Expulsa da garagem (II)

A Vision voltou a ser expulsa da garagem. O portão que antes se fechava atrás dela agora serve-lhe de fundo, e o patamar da entrada transformou-se no seu novo pouso — um espaço improvisado, mas estranhamente mais prático para chegadas e partidas. Ao meio-dia, quando a deixei ali, tudo pareceu fazer sentido: terreno plano, sem curvas caprichosas, sem a coreografia apertada da garagem cheia de vida, de tralha e de pequenos perigos invisíveis.

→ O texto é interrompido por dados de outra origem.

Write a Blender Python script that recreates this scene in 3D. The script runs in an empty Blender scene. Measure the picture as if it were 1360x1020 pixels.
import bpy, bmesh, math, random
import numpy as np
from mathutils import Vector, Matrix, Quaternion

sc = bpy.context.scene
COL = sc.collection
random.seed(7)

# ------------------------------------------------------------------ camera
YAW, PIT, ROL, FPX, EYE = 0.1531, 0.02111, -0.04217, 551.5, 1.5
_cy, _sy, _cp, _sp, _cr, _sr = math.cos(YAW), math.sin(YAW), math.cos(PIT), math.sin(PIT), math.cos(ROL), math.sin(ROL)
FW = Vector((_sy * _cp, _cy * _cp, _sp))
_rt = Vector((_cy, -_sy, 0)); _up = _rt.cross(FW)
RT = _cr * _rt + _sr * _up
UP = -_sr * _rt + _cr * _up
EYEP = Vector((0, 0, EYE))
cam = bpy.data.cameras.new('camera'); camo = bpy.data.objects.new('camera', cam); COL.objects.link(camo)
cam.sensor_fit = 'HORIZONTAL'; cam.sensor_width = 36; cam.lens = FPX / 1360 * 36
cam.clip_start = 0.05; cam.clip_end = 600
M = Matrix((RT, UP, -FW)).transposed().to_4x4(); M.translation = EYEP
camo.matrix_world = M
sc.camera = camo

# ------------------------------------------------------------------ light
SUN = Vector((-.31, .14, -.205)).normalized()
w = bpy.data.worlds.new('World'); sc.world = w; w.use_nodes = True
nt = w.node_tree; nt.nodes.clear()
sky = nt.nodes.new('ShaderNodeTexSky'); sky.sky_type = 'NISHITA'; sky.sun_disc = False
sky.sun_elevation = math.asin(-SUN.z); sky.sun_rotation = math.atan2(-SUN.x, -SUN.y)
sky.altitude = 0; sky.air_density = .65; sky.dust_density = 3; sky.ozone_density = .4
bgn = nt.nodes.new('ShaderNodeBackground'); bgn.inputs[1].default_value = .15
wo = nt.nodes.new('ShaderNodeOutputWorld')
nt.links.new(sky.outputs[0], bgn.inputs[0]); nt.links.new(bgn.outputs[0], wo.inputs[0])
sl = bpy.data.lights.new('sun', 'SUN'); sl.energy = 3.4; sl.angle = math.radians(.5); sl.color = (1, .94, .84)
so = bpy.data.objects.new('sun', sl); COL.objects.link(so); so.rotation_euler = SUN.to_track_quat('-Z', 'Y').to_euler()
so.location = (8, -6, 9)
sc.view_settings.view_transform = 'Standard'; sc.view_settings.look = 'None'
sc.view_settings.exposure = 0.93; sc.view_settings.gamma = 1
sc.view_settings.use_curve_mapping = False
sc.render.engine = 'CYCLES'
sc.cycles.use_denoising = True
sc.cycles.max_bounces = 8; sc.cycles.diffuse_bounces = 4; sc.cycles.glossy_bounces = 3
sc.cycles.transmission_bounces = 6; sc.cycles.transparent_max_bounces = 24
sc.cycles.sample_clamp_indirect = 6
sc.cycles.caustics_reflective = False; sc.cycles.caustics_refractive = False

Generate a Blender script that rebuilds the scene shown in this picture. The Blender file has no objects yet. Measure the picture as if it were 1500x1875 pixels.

E ao final da tarde, havia um detalhe novo: uma carpete. Não uma carpete qualquer, mas uma que alguém estendera exatamente no sítio onde eu tinha deixado a mota, como quem prepara um lugar de honra. A minha enteada, com ar de quem revela uma evidência, disse logo que era para eu estacionar ali. Eu fiquei a olhar para aquilo, meio desconfiado, meio a rir-me por dentro. Acabei por telefonar à minha mulher, só para confirmar que não estava a interpretar mal o mobiliário — que me confirmou de forma desarmante: que podia estacionar ali, a menos que não me desse jeito.
Dali, a Vision fica voltada para o exterior. As folhas de outono passam-lhe à frente, levadas por rajadas que atravessam o pátio e deixam no ar um rumor breve, como quem conta segredos ao acaso. O movimento da rua desenrola-se a poucos metros: passos apressados, vozes soltas, motas tardias a costurar o silêncio. E quando anoitece, as luzes dos candeeiros refletem-se na pintura vermelha, criando aquele brilho húmido, quase tímido, que só dezembro sabe acender.
As decorações de Natal no beiral completam o quadro. Fios luminosos a cair como chuva paciente, sombras discretas a desenharem-se no chão, e a porta com o portão a enquadrá-la como se estivesse num pequeno palco doméstico — uma espécie de entrelugar onde a rua e a casa se encontram sem cerimónia.
E, sinceramente, não é um mau lugar. A garagem, com a sua imprevisibilidade de caixas, ferramentas, mobiliário e passagens repentinas, é mais dada a arranhões do que a calmaria. Aqui, pelo contrário, ela fica afastada das confusões e mais próxima do ar livre, protegida mas atenta ao mundo que passa. Um exílio suave.
Quando a vejo pousada sobre a carpete — o interior da casa, de certo modo, a prolongar-se até ali — e o brilho das luzes a cair sobre ela, percebo que este deslocamento ganhou algo de ritual. Como se a casa, em vez de a afastar, lhe tivesse preparado um sítio próprio — não tão grandioso como uma garagem, mas infinitamente mais poético. E, claro, se não for para sair mais, cubro-a com a lona justa ao seu formato: um pequeno gesto de proteção, para que a noite não lhe seja completamente áspera.
Talvez seja esse o encanto dos dias frios: até os lugares improvisados ganham significado. E eu, sempre que passo por ela para sair, sinto que a viagem começa ali, mesmo antes de ligar o motor.